The missing Link: a personal connection


Megan Jones

The first day back to school is always about the new—new classes, new classmates, new teachers, new clothes, new books. But every year, there is always the same colossal number of yellow T-shirts.

However, this year the sea of yellow Link shirts will be drastically smaller. The Link program has been downsized—and it has never been doing better.

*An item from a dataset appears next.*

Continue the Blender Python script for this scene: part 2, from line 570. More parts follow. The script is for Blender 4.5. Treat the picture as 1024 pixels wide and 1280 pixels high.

During Matador Retreat, freshmen gather around their Link Leaders for a campus tour. This year, due to the smaller number of Link leaders, it is two Link leaders per one freshmen English class. Photo by Kevin Tsukii

Link is a program that helps incoming freshmen make a smooth and easy transition into high school. The goal is for Link leaders, composed of juniors and seniors, to become mentors to their incoming freshmen. Yet recently, many Link applicants seem to care less about their Link kids, and more about their college applications. The Link program has been slowly going downhill and straying from its path of helpfulness and wasting valuable class time. This year, the number has been drastically reduced – and it is about time.In previous years, 150 Link leaders were accepted into the program, but this year only approximately 60 applicants were chosen. The smaller, more selective number of leaders will be the motivating factor behind the greater number of Link leaders attending their own events. This has been a problem in the past. Sad, but true.

The fact that there will only be two Link leaders per classroom instead of the traditional four will help Link leaders develop a more personal relationship with the freshmen. This will hopefully help Link leaders understand the impression and influence they could potentially make on the 600 plus freshmen attending this school year. And while a bigger number of Link leaders could potentially affect more freshmen and lead to more help in the classrooms, in the past it ultimately allowed Link leaders to slack off and push aside their duties. Although the number may have been bigger, it didn’t necessarily mean a larger benefit for freshmen.

While change can sometimes be difficult, this change is for the better. The Link leaders will once again become a helpful, not useless, fixture in the lives of freshmen.